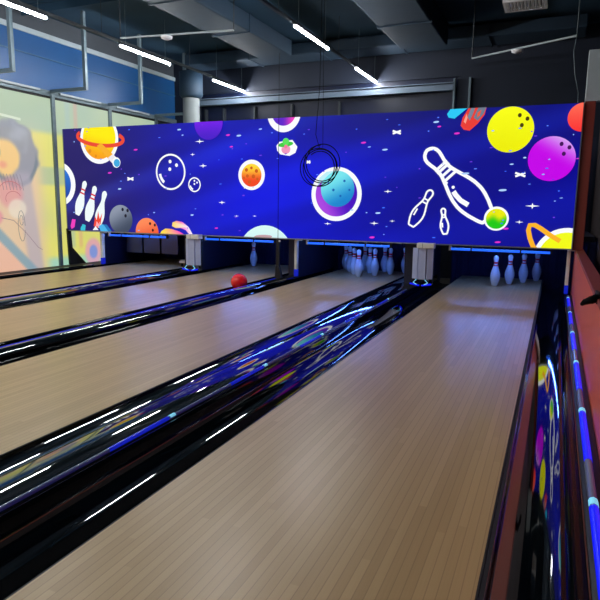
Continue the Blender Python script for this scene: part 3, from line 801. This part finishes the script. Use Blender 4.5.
# ------------------------------------------------------------------ ceiling: tubes on their tracks
def lamp(x, y0, z, label):
    e = empty('linear_lamp', (x, y0, z), label, 'ceiling lamp', 'white linear lamps')
    MB().tube([(0, .01, 0), (0, 1.11, 0)], .0135, 12).build('lamp_tube', M['lamp'], e)
    MB().box(-.022, .022, 0, 1.12, .015, .05, .004).build('housing', M['housing'], e)
    for y in (.12, 1.0): MB().tube([(0, y, .05), (0, y, ZC - z - .004)], .003, 6).build('hanger', M['galv'], e)
    return e
where = {0: 'middle row', 1: 'row beside the blue fascia'}
for r_, (x, ys, z) in enumerate(((-2.96, (-2.58, -.28, 2.02, 4.32, 6.62, 8.92), 3.02), (-5.48, (-2.5, -.2, 2.05, 4.25, 6.6, 8.92), 3.02))):
    for k, y in enumerate(ys):
        lb = ('white tube lamp, %s, ' % where[r_]) + ('furthest, near the rear window band' if k == 5 else 'next before the furthest' if k == 4 else 'third from the rear window band' if k == 3 else ('first', 'second', 'third')[k] + ' from the entrance end')
        lamp(x, y - .0, z, lb)
for x, l in ((-2.96, 'thin dark lamp track above the middle lanes'), (-5.48, 'thin dark lamp track beside the blue fascia')):
    e = empty('lamp_track', (x - .075, -3, 3.09), l, 'track')
    MB().box(-.02, .02, 0, 12.9, 0, .03).build('rail', M['housing'], e)
    for y in range(1, 13, 2): MB().tube([(.0, y + .35, .03), (.0, y + .35, ZC - 3.094)], .004, 6).build('rod', M['housing'], e)

# ducts and beams: long dark bodies under the ceiling
def duct(x0, x1, y0, y1, z0, z1, label, m='duct'):
    e = empty('ceiling_duct', ((x0 + x1) / 2, (y0 + y1) / 2, z0), label, 'duct', None)
    a, b = (x1 - x0) / 2, (y1 - y0) / 2
    MB().box(-a, a, -b, b, 0, z1 - z0, .02).build('duct_body', M[m], e)
    n = max(2, int(max(a, b) * 2 / 1.2))
    for k in range(1, n):
        sm = MB()
        if b > a: y = -b + 2 * b * k / n; sm.box(-a - .012, a + .012, y - .015, y + .015, -.012, z1 - z0 + .001)
        else: x = -a + 2 * a * k / n; sm.box(x - .015, x + .015, -b - .012, b + .012, -.012, z1 - z0 + .001)
        sm.build('seam_flange', M[m], e)
duct(-2.35, -1.65, -3, 9.2, 3.30, 3.60, 'wide dark duct running along the ceiling right of the lamp row')
duct(-4.75, -4.15, 3.4, 9.2, 3.36, 3.60, 'dark duct running along the ceiling between the two lamp rows')
duct(-6.3, .2, 9.3, 9.85, 3.40, 3.58, 'dark cross duct over the rear window band')
for i, y in enumerate((2.2, 4.4, 6.4)):
    mb = MB(); mb.box(XW + .01, 3.3, y - .06, y + .06, 3.605, 3.618); mb.box(XW + .01, 3.3, y - .012, y + .012, 3.5, 3.605)
    tag(mb.build('ceiling_beam', M['ceiling']), 'dark cross beam under the ceiling, ' + ['nearest to the viewer', 'middle of three', 'nearest to the screen'][i], 'beam', 'dark ceiling beams') if False else struct(mb.build('trim_%d' % (30 + i), M['ceiling']))

# round column near the rear left corner
e = empty('round_column', (-6.2, 9.35, -.22), 'pale grey round column rising behind the left part of the screen', 'column')
MB().lathe([(0, 0), (0, .15), (3.05, .15), (3.05, 0)], 28).build('shaft', M['shaft_grey'], e)
MB().lathe([(3.051, 0), (3.051, .16), (3.10, .21), (3.5, .21), (3.5, 0)], 28).build('capital', M['duct'], e)

# hanging brackets
for i, y in enumerate((5.60, 6.85, 8.08, 9.33)):
    e = empty('hanging_bracket', (-6.32, y, 2.55), 'grey steel L bracket hanging before the blue fascia, ' + ['nearest to the viewer', 'second from the viewer', 'third from the viewer', 'furthest, by the round column'][i], 'bracket', 'steel brackets on the left')
    MB().box(-.025, .025, -.025, .025, 0, ZC - 2.554, .004).build('hanger_post', M['galv'], e)
    MB().box(-.66, -.026, -.022, .022, 0.0, .045, .004).build('arm', M['galv'], e)

# sprinkler pipes with round detectors
def pipe(p, q, s, label):
    e = empty('ceiling_pipe', (p[0], p[1], p[2]), label, 'pipe')
    v = Vector(q) - Vector(p)
    pr_ = MB().tube([(0, 0, 0), v], .011, 10).build('pipe_run', M['pale_trim'], e)
    for u in (Vector((0, 0, 0)), v): MB().tube([u, u + Vector((0, 0, ZC - p[2] - .004 - u.z))], .007, 8).build('drop_rod', M['housing'], e)
    c = v * s
    MB().lathe([(-.055, 0), (-.055, .03), (-.04, .065), (-.018, .07), (-.012, .02), (-.012, 0)], 24, c).build('detector', M['vent'], pr_)
pipe((-1.15, 8.2, 2.86), (.06, 7.55, 2.86), .47, 'thin white pipe with round detector, right of the ceiling')
pipe((-5.05, 6.10, 2.95), (-3.58, 6.30, 2.95), .42, 'thin white pipe with round detector between the lamp rows')

# air grille
e = empty('air_grille', (-.5, 7.5, 3.22), 'white rectangular air grille in the dark ceiling at upper right', 'air grille')
mb = MB(); mb.box(-.23, .23, -.19, -.155, 0, .03); mb.box(-.23, .23, .155, .19, 0, .03); mb.box(-.23, -.2, -.155, .155, 0, .03); mb.box(.2, .23, -.155, .155, 0, .03)
mb.build('grille_frame', M['vent'], e)
for k in range(11): MB().prism([(-.195 + k * .037, .0), (-.185 + k * .037, .0), (-.170 + k * .037, .028), (-.180 + k * .037, .028)], -.154, .154).build('slat', M['vent'], e)
MB().box(-.24, .24, -.2, .2, .031, ZC - 3.224, .005).build('duct_neck', M['duct'], e)

# cable coil hanging before the screen
e = empty('cable_coil', (-2.56, 6.5, 1.42), 'coil of thin black cable hanging before the big ringed planet', 'cable')
rr = random.Random(3)
pts = []
for k in range(0, 190):
    t = 2 * math.pi * k / 46 + math.pi / 2
    w = .205 + .022 * math.sin(k / 17.0)
    pts.append((w * math.cos(t) + .025 * math.sin(k / 31.0), .02 * math.sin(k / 9.0), w * math.sin(t) + .03 * math.sin(k / 40.0 + 1)))
MB().tube(pts, .0062, 6).build('coil', M['cable'], e)
MB().tube([(-.01, 0, .195), (-.06, 0, .35), (-.02, 0, .9), (-.01, 0, ZC - 1.424)], .0042, 6).build('drop', M['cable'], e)
MB().tube([(.03, 0, .2), (.02, 0, 1.2), (.02, 0, ZC - 1.424)], .003, 6).build('drop', M['cable'], e)
# thin wire at the right end
e = empty('loose_wire', (.07, 7.54, 2.1), 'thin loose wire hanging from the pipe end at upper right', 'wire')
MB().tube([(-.01, .0, 1.515), (-.01, .0, .76), (-.03, .0, .6), (.0, 0, .35), (.05, -.0, .15), (.06, -.0, -.02)], .003, 6).build('strand', M['galv'], e)
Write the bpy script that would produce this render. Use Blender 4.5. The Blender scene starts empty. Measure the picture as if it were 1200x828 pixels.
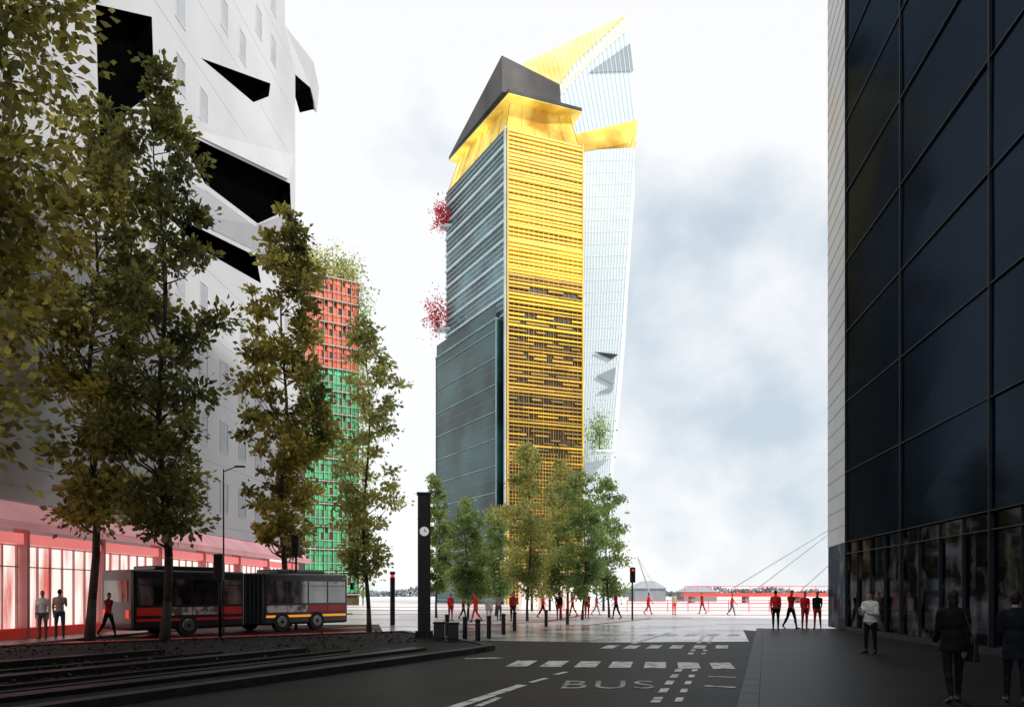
import bpy, bmesh, math, random
import numpy as np
from mathutils import Vector, Matrix, geometry
random.seed(7); np.random.seed(7)
SC=bpy.context.scene; COL=SC.collection
PI=math.pi
F=900.0; HZ=694.0; EYE=1.7
def P(px,py,Y): return Vector(((px-600)/F*Y, Y, EYE+(HZ-py)/F*Y))
def G(px,py):
    Y=EYE*F/(py-HZ); return Vector(((px-600)/F*Y,Y,0))
# ---------------------------------------------------------------- materials
def mat(name,col,rough=.6,metal=0,var=.15,scale=3.0,bump=0,spec=.5,emit=None,es=0,trans=0,island=0,col2=None,coat=0,stretch=None,gl=None,ramp=(.3,.7)):
    m=bpy.data.materials.new(name); m.use_nodes=True; nt=m.node_tree; N=nt.nodes; L=nt.links
    b=N['Principled BSDF']; b.inputs['Roughness'].default_value=rough; b.inputs['Metallic'].default_value=metal
    b.inputs['Specular IOR Level'].default_value=spec
    tc=N.new('ShaderNodeTexCoord'); nz=N.new('ShaderNodeTexNoise'); nz.inputs['Scale'].default_value=scale; nz.inputs['Detail'].default_value=6
    if stretch:
        mp=N.new('ShaderNodeMapping'); mp.inputs['Scale'].default_value=stretch
        L.new(tc.outputs['Object'],mp.inputs[0]); L.new(mp.outputs[0],nz.inputs['Vector'])
    else: L.new(tc.outputs['Object'],nz.inputs['Vector'])
    rp=N.new('ShaderNodeValToRGB'); rp.color_ramp.elements[0].position=ramp[0]; rp.color_ramp.elements[1].position=ramp[1]
    c1=[c*(1-var) for c in col]; c2=col2 if col2 else [min(1,c*(1+var)) for c in col]
    rp.color_ramp.elements[0].color=(*c1,1); rp.color_ramp.elements[1].color=(*c2,1)
    L.new(nz.outputs['Fac'],rp.inputs['Fac']); out=rp.outputs['Color']
    if island:
        ge=N.new('ShaderNodeNewGeometry'); mr=N.new('ShaderNodeMapRange'); mr.inputs['To Min'].default_value=1-island; mr.inputs['To Max'].default_value=1+island
        L.new(ge.outputs['Random Per Island'],mr.inputs['Value'])
        hs=N.new('ShaderNodeHueSaturation'); L.new(out,hs.inputs['Color']); L.new(mr.outputs[0],hs.inputs['Value']); out=hs.outputs['Color']
    L.new(out,b.inputs['Base Color'])
    if bump:
        bp=N.new('ShaderNodeBump'); bp.inputs['Strength'].default_value=bump; bp.inputs['Distance'].default_value=.02
        n2=N.new('ShaderNodeTexNoise'); n2.inputs['Scale'].default_value=scale*12; n2.inputs['Detail'].default_value=4
        L.new(tc.outputs['Object'],n2.inputs['Vector']); L.new(n2.outputs['Fac'],bp.inputs['Height']); L.new(bp.outputs[0],b.inputs['Normal'])
    if emit:
        b.inputs['Emission Color'].default_value=(*emit,1); b.inputs['Emission Strength'].default_value=es
        if es and stretch: L.new(out,b.inputs['Emission Color'])
    if coat: b.inputs['Coat Weight'].default_value=coat
    o=N['Material Output']
    if trans:
        tr=N.new('ShaderNodeBsdfTranslucent'); L.new(out,tr.inputs['Color']); mx=N.new('ShaderNodeMixShader'); mx.inputs[0].default_value=trans
        L.new(b.outputs[0],mx.inputs[1]); L.new(tr.outputs[0],mx.inputs[2]); L.new(mx.outputs[0],o.inputs['Surface'])
    if gl:
        g=N.new('ShaderNodeBsdfGlossy'); g.inputs['Roughness'].default_value=gl[1]; g.inputs['Color'].default_value=(*gl[2],1); mx=N.new('ShaderNodeMixShader'); mx.inputs[0].default_value=gl[0]
        L.new(b.outputs[0],mx.inputs[1]); L.new(g.outputs[0],mx.inputs[2]); L.new(mx.outputs[0],o.inputs['Surface'])
    return m
M={}
M['asphalt']=mat('asphalt',(.006,.006,.0065),.6,0,.5,.6,.5,spec=.12,col2=(.015,.015,.016))
M['plaza']=mat('plaza_paving',(.84,.80,.80),.35,0,.08,.15,.1,col2=(.9,.88,.88))  # paleness also carries the white and pink glow at street level
M['ground']=mat('far_ground',(.75,.75,.76),.6,0,.1,.02)
M['pavement']=mat('pavement_slabs',(.007,.007,.0075),.5,0,.4,.5,.3,spec=.12,col2=(.014,.013,.014))
M['kerb']=mat('kerb_stone',(.03,.029,.029),.55,0,.3,4,.2,spec=.2)
M['kerbdark']=mat('kerb_dark',(.010,.010,.011),.5,0,.3,4,.2,spec=.25)
M['soil']=mat('median_paving',(.008,.0075,.0075),.7,0,.5,2,.8,spec=.15)
M['paint']=mat('road_paint',(.10,.10,.10),.6,0,.2,3.5,.2,col2=(.6,.6,.58),ramp=(.32,.52))
M['paint2']=mat('worn_road_paint',(.06,.06,.06),.6,0,.2,4.5,.2,col2=(.34,.34,.33),ramp=(.34,.56))
M['redstreak']=mat('red_light_streak',(.7,.05,.045),.5,0,.3,.8,.2)  # red streaks of light on the ground, given as surface colour
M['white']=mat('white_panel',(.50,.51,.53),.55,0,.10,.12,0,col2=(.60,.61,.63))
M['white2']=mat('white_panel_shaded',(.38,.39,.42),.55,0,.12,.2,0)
M['seam']=mat('panel_seam',(.40,.41,.43),.6,0,.1,1)
M['black']=mat('black_opening',(.002,.002,.002),.8,0,.3,1,spec=.0)
M['palewin']=mat('pale_window',(.36,.38,.41),.3,0,.2,.6)
M['awning']=mat('awning_cloth',(.85,.45,.48),.8,0,.25,.5,emit=(.9,.4,.42),es=.25)  # cloth has its own pink glow for the shop light around it
M['shop']=mat('lit_shop_glass',(.85,.2,.16),.3,0,.2,1.3,emit=(1,.6,.4),es=.95,col2=(1,.92,.84),stretch=(1,.9,.16),ramp=(.32,.48))
M['shopred']=mat('red_shop_sign',(.85,.25,.25),.4,0,.2,1,emit=(1,.3,.28),es=.5)
M['pier']=mat('pink_pier',(.6,.3,.3),.5,0,.2,1)
M['dkglass']=mat('dark_blue_glass',(.0015,.003,.006),.3,0,.6,.16,spec=.0,col2=(.006,.011,.020),gl=(.028,.12,(.5,.68,.95)))
M['dkglass2']=mat('shop_dark_glass',(.005,.005,.006),.3,0,.6,1.1,spec=.0,col2=(.10,.088,.085),stretch=(1.3,1.3,.9),emit=(1,1,1),es=.16,gl=(.04,.05,(.8,.85,1)),ramp=(.5,.74))  # pale glowing noise imitates reflections and interior glimpses in the glass
M['mull']=mat('mullion_metal',(.025,.03,.036),.5,.3,.2,2,spec=.2)
M['frit']=mat('pale_fritted_glass',(.42,.45,.48),.35,0,.1,.3)
M['fritline']=mat('fritted_line',(.27,.29,.31),.4,0,.1,.3)
M['teal']=mat('teal_glass',(.015,.075,.085),.15,0,.4,.14,spec=.6,col2=(.12,.28,.31),ramp=(.4,.65))
M['teal2']=mat('dark_teal_cladding',(.009,.04,.042),.25,0,.5,.09,spec=.35,col2=(.04,.125,.12),ramp=(.4,.65))
M['teal3']=mat('teal_grey_spandrel',(.13,.25,.27),.3,0,.4,.2)
M['slab']=mat('pale_slab_edge',(.55,.66,.69),.5,0,.15,.4)
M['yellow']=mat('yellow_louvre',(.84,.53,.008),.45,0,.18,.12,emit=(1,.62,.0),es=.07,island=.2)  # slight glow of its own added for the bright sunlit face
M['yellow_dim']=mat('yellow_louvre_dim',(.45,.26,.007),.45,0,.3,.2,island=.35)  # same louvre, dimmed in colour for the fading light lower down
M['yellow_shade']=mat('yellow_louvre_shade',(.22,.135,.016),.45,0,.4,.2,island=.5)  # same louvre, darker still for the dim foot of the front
M['yback']=mat('ochre_backing',(.045,.024,.004),.6,0,.6,.35)
M['yback2']=mat('gold_backing',(.28,.15,.007),.6,0,.5,.25)
M['yglow']=mat('lit_yellow_storey',(.55,.27,.01),.5,0,.3,.14,emit=(1,.62,.03),es=.45,col2=(1,.80,.16),stretch=(1,1,1),ramp=(.35,.62))
M['ypale']=mat('pale_yellow_glass',(.85,.66,.14),.4,0,.2,.15,emit=(1,.75,.1),es=.2,col2=(.9,.82,.42))
M['ypale2']=mat('faint_yellow_glass',(.74,.73,.58),.4,0,.08,.15,emit=(1,.95,.75),es=.12)
M['ydark']=mat('dark_bronze_window',(.016,.010,.005),.25,0,.6,.5)
M['roof']=mat('dark_roof_cladding',(.028,.027,.028),.5,.1,.4,.14,spec=.2,col2=(.085,.082,.08))
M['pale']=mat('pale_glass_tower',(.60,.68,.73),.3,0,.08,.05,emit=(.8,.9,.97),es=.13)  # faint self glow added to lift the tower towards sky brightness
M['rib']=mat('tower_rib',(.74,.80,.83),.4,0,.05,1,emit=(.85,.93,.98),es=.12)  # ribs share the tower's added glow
M['grey']=mat('grey_facet',(.36,.41,.45),.4,0,.2,.1)
M['red']=mat('red_cladding',(.55,.03,.015),.5,0,.4,.4,island=.5,col2=(.7,.13,.03))
M['green']=mat('green_cladding',(.012,.26,.08),.5,0,.5,.4,island=.5,col2=(.04,.45,.17))
M['meshfr']=mat('balcony_mesh',(.45,.42,.37),.5,0,.2,1)
M['wframe']=mat('white_frame',(.56,.57,.59),.5,0,.05,1)
M['bark']=mat('bark',(.055,.045,.037),.9,0,.4,5,.6)
M['leaf_dk']=mat('leaf_dark',(.07,.105,.035),.55,0,.4,.5,island=.6,trans=.48,col2=(.36,.35,.09))
M['leaf_ol']=mat('leaf_olive',(.10,.14,.034),.55,0,.4,.4,island=.6,trans=.48,col2=(.66,.56,.12))
M['leaf_yl']=mat('leaf_yellowing',(.28,.38,.11),.55,0,.35,.5,island=.5,trans=.58,col2=(.85,.80,.28))
M['leaf_gr']=mat('leaf_fresh',(.20,.35,.12),.55,0,.35,.5,island=.5,trans=.58,col2=(.58,.70,.26))
M['leaf_rd']=mat('leaf_red',(.75,.08,.09),.6,0,.4,.6,island=.4,trans=.4)
M['leaf_br']=mat('leaf_fallen',(.018,.011,.009),.8,0,.5,1,island=.6,col2=(.06,.025,.02))
M['metalblk']=mat('black_metal',(.010,.010,.011),.4,.3,.2,3)
M['clock']=mat('clock_face',(.8,.8,.78),.4,0,.03,2,emit=(1,1,1),es=.3)
M['redlamp']=mat('red_lamp',(.8,.03,.02),.4,0,.05,2,emit=(1,.05,.03),es=.6)
M['haze']=mat('distant_haze',(.6,.64,.68),.9,0,.15,.02)
M['haze2']=mat('distant_trees',(.24,.26,.28),.9,0,.3,.05)
M['redsteel']=mat('red_steel',(.7,.06,.04),.5,0,.2,.5,emit=(1,.06,.04),es=.12)
M['cable']=mat('cable',(.35,.36,.37),.5,.4,.1,1)
M['tyre']=mat('tyre_rubber',(.015,.015,.015),.8,0,.1,5)
M['rim']=mat('wheel_rim',(.2,.2,.21),.35,.8,.1,5)
M['busbody']=mat('bus_dark_paint',(.015,.013,.015),.3,0,.2,.7,coat=.2)
M['buswhite']=mat('bus_white_panel',(.3,.2,.2),.35,0,.5,2.5,col2=(.75,.65,.63),ramp=(.42,.55))
M['busred']=mat('bus_red_panel',(.28,.012,.012),.35,0,.3,1.5,emit=(1,.05,.03),es=.05)
M['busstreak']=mat('bus_glow_streak',(.85,.3,.03),.35,0,.3,.6,emit=(1,.35,.03),es=.6)  # glowing colour for the orange streak of light along the bus base
M['vglass']=mat('vehicle_glass',(.012,.012,.014),.08,0,.3,.9,col2=(.30,.22,.2),stretch=(1.5,1.5,.8),ramp=(.5,.72),gl=(.12,.05,(1,1,1)))  # lighter noise patches are window reflections put into the colour
M['lamp']=mat('lamp_lens',(.9,.85,.7),.2,0,.05,2,emit=(1,.9,.7),es=1.2)
M['skin']=mat('skin',(.3,.18,.13),.55,0,.1,8)
M['hair']=mat('hair_dark',(.012,.009,.007),.6,0,.3,12,spec=.2)
M['shoe']=mat('shoe_black',(.012,.011,.011),.5,0,.2,8)
CL={}
for n,c in dict(black=(.006,.006,.007),navy=(.006,.008,.014),grey=(.09,.09,.1),white=(.6,.6,.58),red=(.65,.03,.03),darkred=(.35,.02,.02),beige=(.4,.32,.24),denim=(.05,.07,.13)).items():
    CL[n]=mat('cloth_'+n,c,.85,0,.2,9,.2,spec=.15)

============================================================

▶ **AIM**: Set down word for word the lines from the first entry through the line with "for y in range(1, 13, 2): MB().tube([(.0, y", both included, omitting pictures.

▶ **RESPONSE TO THE EXERCISE**:
Continue the Blender Python script for this scene: part 3, from line 801. This part finishes the script. Use Blender 4.5.
# ------------------------------------------------------------------ ceiling: tubes on their tracks
def lamp(x, y0, z, label):
    e = empty('linear_lamp', (x, y0, z), label, 'ceiling lamp', 'white linear lamps')
    MB().tube([(0, .01, 0), (0, 1.11, 0)], .0135, 12).build('lamp_tube', M['lamp'], e)
    MB().box(-.022, .022, 0, 1.12, .015, .05, .004).build('housing', M['housing'], e)
    for y in (.12, 1.0): MB().tube([(0, y, .05), (0, y, ZC - z - .004)], .003, 6).build('hanger', M['galv'], e)
    return e
where = {0: 'middle row', 1: 'row beside the blue fascia'}
for r_, (x, ys, z) in enumerate(((-2.96, (-2.58, -.28, 2.02, 4.32, 6.62, 8.92), 3.02), (-5.48, (-2.5, -.2, 2.05, 4.25, 6.6, 8.92), 3.02))):
    for k, y in enumerate(ys):
        lb = ('white tube lamp, %s, ' % where[r_]) + ('furthest, near the rear window band' if k == 5 else 'next before the furthest' if k == 4 else 'third from the rear window band' if k == 3 else ('first', 'second', 'third')[k] + ' from the entrance end')
        lamp(x, y - .0, z, lb)
for x, l in ((-2.96, 'thin dark lamp track above the middle lanes'), (-5.48, 'thin dark lamp track beside the blue fascia')):
    e = empty('lamp_track', (x - .075, -3, 3.09), l, 'track')
    MB().box(-.02, .02, 0, 12.9, 0, .03).build('rail', M['housing'], e)
    for y in range(1, 13, 2): MB().tube([(.0, y + .35, .03), (.0, y + .35, ZC - 3.094)], .004, 6).build('rod', M['housing'], e)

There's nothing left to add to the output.